Leetcode 525: Contiguous Array
In the brute force approach, we check all possible subarrays to determine if they contain an equal number of 0s and 1s. This can be done by calculating the sum of elements within every possible subarray where each '0' is treated as -1 and '1' as 1. A subarray with a sum of zero has equal numbers of 0s and 1s.
public class Solution {
public int findMaxLength(int[] nums) {
int maxLength = 0;
for (int start = 0; start < nums.length; start++) {
int count = 0;
for (int end = start; end < nums.length; end++) {
// Treat 0 as -1, and 1 as 1, calculate the sum
count += nums[end] == 0 ? -1 : 1;
// If the count from start to end index is zero, we found an equal subarray
if (count == 0) {
maxLength = Math.max(maxLength, end - start + 1);
}
}
}
return maxLength;
}
}- Time Complexity: (O(n^2)) where (n) is the number of elements in the array. This is due to checking each possible subarray.
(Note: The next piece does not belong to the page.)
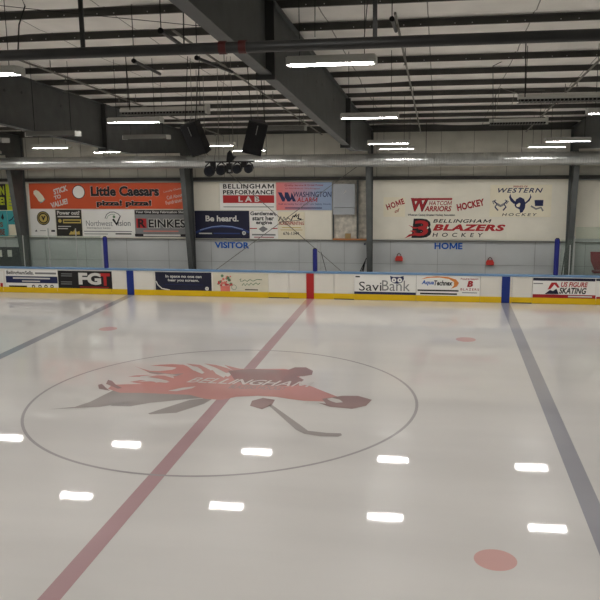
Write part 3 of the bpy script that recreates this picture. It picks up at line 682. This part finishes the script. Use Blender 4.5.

- Space Complexity: (O(1)) since we are not using any extra space related to input size.
To improve efficiency, we can use a prefix sum approach combined with a hash map. The key observation is that if two indices have the same prefix sum, the subarray between them has an equal number of 0s and 1s. We maintain a running sum where we treat 0 as -1 and 1 as 1. The hash map stores the first occurrence of each running sum. If at some index the running sum is the same as at a previous index, the subarray between those indices is balanced.
import java.util.HashMap;
public class Solution {
public int findMaxLength(int[] nums) {
HashMap<Integer, Integer> sumIndexMap = new HashMap<>();
sumIndexMap.put(0, -1); // base case to handle entire array sum
int maxLength = 0;
int runningSum = 0;
for (int i = 0; i < nums.length; i++) {
// Update running sum: treat 0 as -1, 1 as 1
runningSum += nums[i] == 0 ? -1 : 1;
// Check if the running sum has been seen before
if (sumIndexMap.containsKey(runningSum)) {
int prevIndex = sumIndexMap.get(runningSum);
maxLength = Math.max(maxLength, i - prevIndex);
} else {
// Store the first occurrence of this running sum
sumIndexMap.put(runningSum, i);
}
}
return maxLength;
}
}- Time Complexity: (O(n)) where (n) is the number of elements in the array. This is due to traversing the array once.
- Space Complexity: (O(n)) where (n) is the number of elements in the array. This is due to the space required for the hash map.